Nos pedías ahí que adivináramos otros mundos posibles en los cuales el aire estaría limpio y en las calles, los automóviles serán aplastados por los perros; la gente no será manejada por el automóvil, ni será programada por la computadora, ni será comprada por el supermercado, ni será mirada por el televisor; el televisor dejará de ser el miembro más importante de la familia. En ello estamos y te prometo que seguiremos soñando, delirando y trabajando por ello, porque el televisor no se apaga solo ni el aire se limpia sin que dejemos de ensuciarlo. Y de eso de que no seamos comprados por el supermercado… ¡qué contarte! Que cada vez somos más los que no dejamos que esta sociedad de consumo nos corrompa y nos atraiga con sus malas artes gracias a ese tu delirio. No somos perfectos, no somos puros, pero intentamos, de verdad, consumir para vivir y no vivir para consumir. Los economistas no llamarán nivel de vida al nivel de consumo, ni llamarán calidad de vida a la cantidad de cosas.

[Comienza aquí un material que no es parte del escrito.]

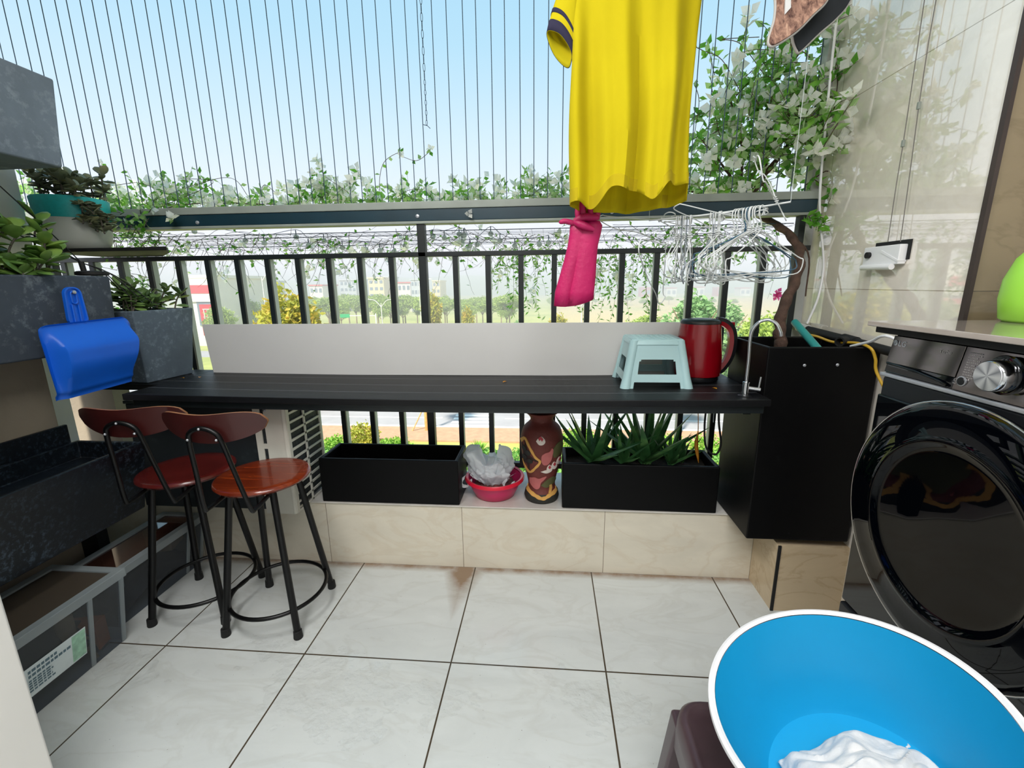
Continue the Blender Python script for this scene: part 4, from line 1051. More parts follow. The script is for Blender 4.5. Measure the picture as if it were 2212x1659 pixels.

La solemnidad se dejará de creer que es una virtud, y nadie tomará en serio a nadie que no sea capaz de tomarse el pelo; la muerte y el dinero perderán sus mágicos poderes, y ni por defunción ni por fortuna se convertirá el canalla en virtuoso caballero; nadie será considerado héroe ni tonto por hacer lo que cree justo en lugar de hacer lo que más le conviene. ¡Sí señor! Esto no tiene más comentario que el reconocer que está en nuestras manos (y que un buen primer paso se dará el próximo 24 de mayo, en las urnas).

Ahora, sin embargo, viene lo difícil, lo que todavía no hemos conseguido ni se si sabemos siquiera cómo ponernos a ello. La tarea que pedías es complicada y, aunque hay atisbos de por dónde ir, también hay fuerzas muy poderosas que lo impiden. El mundo ya no estará en guerra contra los pobres, sino contra la pobreza, y la industria militar no tendrá más remedio que declararse en quiebra; la comida no será una mercancía, ni la comunicación un negocio, porque la comida y la comunicación son derechos humanos; nadie morirá de hambre, porque nadie morirá de indigestión; los niños de la calle no serán tratados como si fueran basura, porque no habrá niños de la calle; los niños ricos no serán tratados como si fueran dinero, porque no habrá niños ricos; la educación no será el privilegio de quienes puedan pagarla; la policía no será la maldición de quienes no puedan comprarla; la justicia y la libertad, hermanas siamesas condenadas a vivir separadas, volverán a juntarse, bien pegaditas, espalda contra espalda. Trabajaremos, soñaremos y trataremos de alcanzar estos delirios, pero te repito que no nos lo has puesto fácil.

Nos queda tu recuerdo en tus libros y tus letras. Y a partir de ahora haremos (haré) nuestro (mío) eso con lo que despedías este derecho al delirio (del que, por cierto, solo he contado la mitad). A partir de hoy te prometo que en este mundo chambón y jodido, cada noche será vivida como si fuera la última y cada día como si fuera el primero. Adiós, Eduardo (Galeano.) ¡Que la tierra te sea leve!